VANCOUVER, British Columbia, May 28, 2014 (GLOBE NEWSWIRE) -- Following Warren Buffet's recent order for $1 billion worth of wind turbines, comes further validation of the rapid growth of the space and the technology as General Electric invests $10 billion; $8 billion in wind farms and the balance in solar. The initiative will see projects in 16 countries and 28 states, making GE arguably the largest global investor in Clean-Tech power generation.
For context, these renewable energy projects avoid the annual emission of about 26 million metric tons of greenhouse gases, the equivalent of 5.6 million cars, according to US Environmental Protection Agency methodology.
Globally, one of the fastest moving and investable markets for wind energy is Brazil. GDP is substantially greater than that of Canada and per capita (204 million current population) and electricity demand is expected to double within 20 years. Living standards are rising as the middle class approaches 50% of the population and with that, growing power needs on a very large scale.
"Green Hygienics (GRYN:OTCQB) has a clear and compelling competitive advantage in Brazil," states Dave Ashby, President and CEO. "Given that we have worked hard to develop key relationships and are already on the ground with 12 - 2 megawatt wind turbines under contract at an extreme discount to market, we have some key advantages. The economics for other companies in this case not to mention the wait time for their turbines, time to build and deliver and logistical challenges make the barriers to entry for competitors severe and far more costly."
Ashby continues: "We acquired an option on the turbines through one of our principal shareholders and when exercised, would give us a cost of roughly $2.5 million or about $0.06 on the dollar. To replace these would be likely be in excess of $24 million. We are in the enviable position of owning an extremely valuable and sought after asset, which we could either sell, or arrange a JV to build a 24 megawatt wind farm. Once built, it would generate immediate and significant cash flow."

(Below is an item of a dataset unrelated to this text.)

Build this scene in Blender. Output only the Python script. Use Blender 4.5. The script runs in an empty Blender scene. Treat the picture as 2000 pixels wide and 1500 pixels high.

The revenue opportunities are no less compelling. Comparing the average North American wind farm economics and Brazil, using 35% and 60% daily wind time respectively, the annual production of energy would yield $6.6 million gross revenue for the former and almost 6 times that to $34 million for Brazil, which has almost twice the wind 'feed stock' and significantly higher power rates.
Clean-Tech is great business. Innergex Renewable Energy owns and operates hydroelectric, wind and solar generation assets in Canada and the US. Since inception in 1990, the company has grown to a market cap of almost C$1 billion and is trading close to a 52-week high of C$10.39. In comparison, GRYN has a market cap of US$5.61 million and trades at $US0.50. Interesting to note that the 12 wind turbines that GRYN owns potentially have a retail value of roughly four times its current market cap. The company also has a small float of less than 2 million shares, out of an equally small total outstanding of 11,217,000 shares fully diluted.
GRYN has several competitive advantages in Brazil. Boasting a team with many years of international experience, management has an exceptional track record in establishing marketing and distribution systems suited to the Clean-Tech space. The Company also brings financing expertise for this type of business, which is not familiar to Brazilian companies. GRYN also secures buy and build opportunities through the sourcing of local business partners in Brazil.
GRYN has recently seen good market activity as the shares price has risen from US$0.39 cents to a recent high of US$0.59 in less than a month. Not surprising, since both the business model and potential obviously are garnering investor attention. The small float also makes the shares more reactive.
As well, with high profile companies such as GE and Berkshire Hathaway investing sizeable dollars to the Clean-Tech space, investors are becoming more comfortable and willing to commit funds.
Solar and wind have also come down substantially in price—almost 80 percent which makes these forms of power generation more competitive than ever. Couple that with the Clean-Tech friendly atmosphere and the critical need for solutions in Brazil and GRYN seems to have a compelling story.
GRYN is a diversified company and plans to build out its business model for Clean-Tech Wholesale Distribution Centers. The first centre is to be in the State of Ceara, Brazil, known as the fastest growing state in Brazil in 2013. Its capital Fortaleza, a city of 3 million, will be the primary location to carry LED lighting, solar panels and wind turbines. To maximize impact, GRYN will secure exclusive licenses and distribution rights for each product and own the land for both the wind farms and wholesale distribution centers.
Wind energy is the fastest growing source of power generation in Brazil. The potential is estimated at 300 GW and expectations are that it will require 2.2 GW each year until 2020. Companies such as Green Hygienics are in exemplary position to address that need and bring exceptional value to shareholders.
Recent market action connotes that investors are paying attention to the Company and the sector. While GRYN's initial foray is into Brazil, which makes clear economic sense both for the Company and shareholders, the unique model will be undoubtedly expanded to other global jurisdictions.
Green Hygienics trades at $0.50 with a market cap of US$5.61 million.